Hoarding
April 24, 2008
An article in the Wall Street Journal today calls for Americans to start stocking up on food as a mean of “investment” with the simple analysis that food prices have gone up higher than the interest rate. Here’s an excerpt:
Stocking up on food may not replace your long-term investments, but it may make a sensible home for some of your shorter-term cash. Do the math. If you keep your standby cash in a money-market fund you’ll be lucky to get a 2.5% interest rate. Even the best one-year certificate of deposit you can find is only going to pay you about 4.1%, according to Bankrate.com. And those yields are before tax.
Meanwhile the most recent government data shows food inflation for the average American household is now running at 4.5% a year.
While I’m not sure if you can look at stocking up your pantry with food as an investment. But I can tell you that this “buy now while you can” attitude is so American. I, like everyone, am not a fan of paying $1.01 for something that was worth $1.00 yesterday, but I can’t imagine the idiots who would race each other to see who would be last in a nasty game to drive the prices up.
All of these commodity futures are there to price risk and protect prices of commodities in the future.

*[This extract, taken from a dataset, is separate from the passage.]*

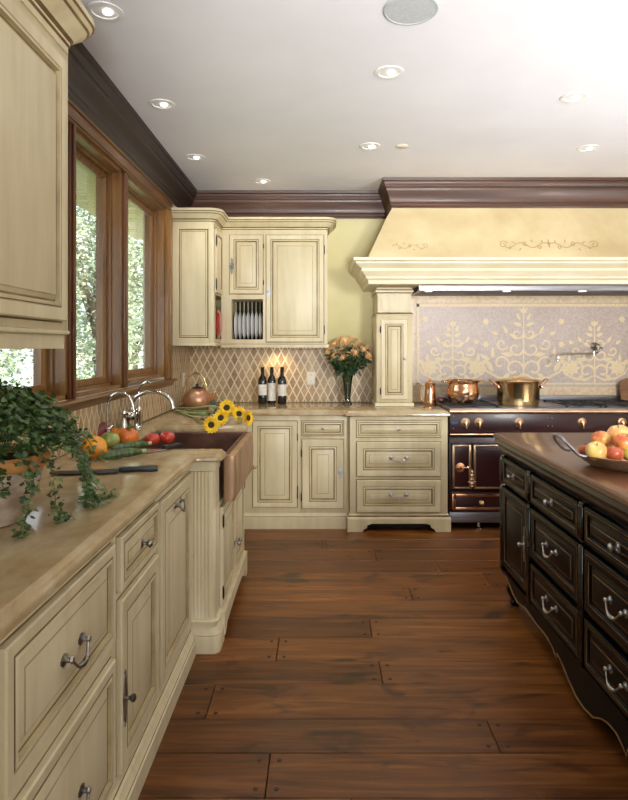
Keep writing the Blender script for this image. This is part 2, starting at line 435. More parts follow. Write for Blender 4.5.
# floor: real planks with gaps, wood pegs at the butt joints
def build_floor():
    mb = MB(); bm = mb.bm
    lay = bm.loops.layers.color.new('tone')
    ys = [NY]
    while ys[-1] < 1.6: ys.append(ys[-1]+.195)
    ys = ys[:-1]+[1.66, 1.85, 2.054, 2.242, 2.475, 2.656, 2.87, 3.07, 3.29, 3.48, 3.70, 3.90, 4.12, 4.33, 4.53, 4.74, 4.95, 5.26]
    forced = {2.054: .62, 1.85: -.17, 2.242: -.43, 2.475: .26, 2.87: .25, 3.48: 1.0}
    mb.box(WX, RX, NY, BY, -.06, -.012, 1)
    rnd = random.Random(3)
    for i in range(len(ys)-1):
        y0, y1 = ys[i]+.0012, ys[i+1]-.0012
        j = forced.get(ys[i], rnd.uniform(-.4, 2.2))
        cuts = [WX]
        x = j
        while x > WX+.3: x -= rnd.uniform(2.3, 3.0)
        while x < RX-.3:
            if x > WX+.25: cuts.append(x)
            x = j if x < j-.01 and x+3.0 > j else x+rnd.uniform(1.9, 2.8)
        cuts.append(RX)
        for k in range(len(cuts)-1):
            x0, x1 = cuts[k]+.0015, cuts[k+1]-.0015
            n0 = len(bm.faces)
            b = .002
            prof = [(x0, y0), (x1, y0), (x1, y1), (x0, y1)]
            mb.loops([[(px, py, -.012) for px, py in prof], [(px, py, -b) for px, py in prof],
                      [(x0+b, y0+b, 0), (x1-b, y0+b, 0), (x1-b, y1-b, 0), (x0+b, y1-b, 0)]], 0)
            bm.faces.ensure_lookup_table()
            t, u = rnd.random(), rnd.random()
            for f in bm.faces[n0:]:
                for lp in f.loops: lp[lay] = (t, u, 0, 1)
            for xe, sg in ((x0, 1), (x1, -1)):
                if xe < WX+.05 or xe > RX-.05: continue
                for yy in (y0+.035, y1-.035):
                    mb.lathe([(.0085, -.001), (.0085, .0012), (.006, .0016)], (xe+sg*.032, yy, 0), seg=8, mi=2)
    return struct(mb.build('floor', ['plank', 'gap', 'peg']))
build_floor()
struct(MB().box(WX-.3, RX+.2, NY-.2, BY+.2, CZ, CZ+.15).build('ceiling', 'ceiling'))
# walls
struct(MB().box(WX-.02, RX+.2, BY, BY+.2, 0, CZ).build('wall_back', 'wallpaint'))
struct(MB().box(RX, RX+.2, NY, BY, 0, CZ).build('wall_right', 'plain_wall'))
OY0, OY1, OZ0, OZ1 = 2.06, 4.45, 1.15, 2.42
wl = MB()
wl.box(WX-.16, WX, NY, OY0, 0, CZ); wl.box(WX-.16, WX, OY1, BY+.2, 0, CZ)
wl.box(WX-.16, WX, OY0, OY1, 0, OZ0); wl.box(WX-.16, WX, OY0, OY1, OZ1, CZ)
struct(wl.build('wall_left', 'plain_wall'))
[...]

So when the Asian countries saw that prices are going up, what did they do? Buy three times more rice than they usually do to “stock up” for the future. And the result? Well, a simple supply/demand analysis will easily predict that prices will (and have) soar.
This whole thing is amazing to me because it is not like there was a natural disaster and a large crop of rice was lost and there’s now a shortage. From my understanding, this is just a nasty chain of event that was started by the weak dollar. The weak dollar caused prices (based in dollars) to go up, and as countries saw prices going up, they started to add fuel to the fire by driving the demand up. And now you have the WSJ telling Americans, of all people, to start hoarding up food. In the end, who gets screwed here? The people who didn’t have food in the first place.
I propose that instead of going to the store and buying as if a natural disaster is imminent, why don’t we just stop wasting food?? It never cease to astonish me how much food we waste - start just by sticking your head in your fridge and finishing what’s in there before you run to the store and by more food. Maybe if we all do that there’ll be enough food for all of us and then some.